OpenStudy (anonymous):

I need some help solving this identity: cot x sec^4x = cot x + 2 tan x + tan^3x

OpenStudy (unklerhaukus):

what do you mean ?

OpenStudy (anonymous):

"Verify each trigonometric equation by substituting identities to match the right hand side of the equation to the left hand side of the equation." These are the exact directions. I guess I have to make the right look the like the left.

OpenStudy (unklerhaukus):

first convert every term to sines and cosines \[\tan\theta=\tfrac{\sin x}{\cos x}\]\[\csc\theta=\tfrac1{\sin\theta}\]\[\sec\theta=\tfrac1{\cos\theta}\]\[\cot\theta=\tfrac1{\tan\theta}=\tfrac{\cos\theta}{\sin\theta }\]

OpenStudy (anonymous):

I did that and that's where I got lost and/or made a mistake.

OpenStudy (unklerhaukus):

what did you get for the left hand side?

OpenStudy (anonymous):

(1/tanx) + (1+tan2x)(sec2x)

OpenStudy (unklerhaukus):

huh ?

OpenStudy (anonymous):

that's what I got, so now you see my problem.

OpenStudy (unklerhaukus):

the left hand side cot x * sec^4x becomes cos x /sin x * 1/ cos^4 x simplify this further

OpenStudy (anonymous):

wouldn't it then become: cosx/sinx * 1/(cos^2x)^2 then that would become cosx/sinx * 1/(1-sin^2)^2 ??

OpenStudy (unklerhaukus):

why would you do that ?

OpenStudy (anonymous):

I have no idea what I'm doing.

OpenStudy (anonymous):

Can you start from the beginning and show me step by step?

OpenStudy (unklerhaukus):

cot x sec^4x [cot = 1/ tan = cos / sin] [sec = 1/ cos] = cos x /sin x * 1/ cos^4 x

OpenStudy (anonymous):

okay now what about the other side?
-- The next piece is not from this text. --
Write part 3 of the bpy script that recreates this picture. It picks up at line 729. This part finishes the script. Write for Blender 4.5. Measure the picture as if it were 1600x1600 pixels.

How do I make them match?

OpenStudy (unklerhaukus):

first simplify cos x /sin x * 1/ cos^4 x a little

OpenStudy (unklerhaukus):

[one of the cosines cancel]

OpenStudy (anonymous):

would it be sinx * 1/cos^3x

OpenStudy (unklerhaukus):

1/ sin x * cos^3 x

OpenStudy (unklerhaukus):

Now look at the right hand side of the equation cot x + 2 tan x + tan^3x what is this in terms of sines and cosines ?

OpenStudy (anonymous):

Okay... cosx/sinx + 2(sinx/cosx) and I don't know how to simplify tan^3x

OpenStudy (unklerhaukus):

tan^3 x = sin^3 x / cos^3 x

OpenStudy (unklerhaukus):

so the right hand side is cosx/sinx + 2(sinx/cosx) + sin^3 x / cos^3 x

OpenStudy (unklerhaukus):

now compare the left with the right 1/ sin x * 1/ cos^3 x = cosx/sinx + 2(sinx/cosx) + sin^3 x / cos^3 x

OpenStudy (unklerhaukus):

multiply both sides of the equation by sin x

OpenStudy (anonymous):

is it: sin^2x * sinx/cos^3x = sinxcosx/sinx + 2(sin^2x/cosx) + sin^4x/cos^3x ??

OpenStudy (unklerhaukus):

almost, the sine cancels on the left to get 1/cos^3 x = sin x * cos x/sin x + 2(sin^2 x/cos x) + sin^4 x / cos^3 x the sine also cancels on the first term on the right hand side

OpenStudy (anonymous):

how does the sin^2x and sinx on the right cancel? Wouldn't I still have a sinx left?

OpenStudy (unklerhaukus):

i dont know where you got the sin^2x from

OpenStudy (anonymous):

I meant on the left side?

OpenStudy (anonymous):

Okay so I now have cos^3x = cosx + 2(sin^2 x/cos x) + sin^4 x / cos^3 x ?

OpenStudy (unklerhaukus):

the term on the left should be 1/cos^3x

OpenStudy (unklerhaukus):

so to make the left hand side simplify to 1 , multiply both sides of the equation by cos^3 x

OpenStudy (anonymous):

1= cos^4x + 2(cos^3xsin^2x / cosx) + cos^3sin^4x/cos^3) then 1= cos^4x + 2 (cos^2xsin^2x) + sin^4x

OpenStudy (anonymous):

is that right?

OpenStudy (unklerhaukus):

yes that's right good work, so now look at this left hand side cos^4x + 2 (cos^2xsin^2x) + sin^4x this can be simplified by factorising to make this easier to see you could temporality sub A = cos^2 x, and B = sin^2 x which gives A^2 + 2AB + B^2 can you simplify this?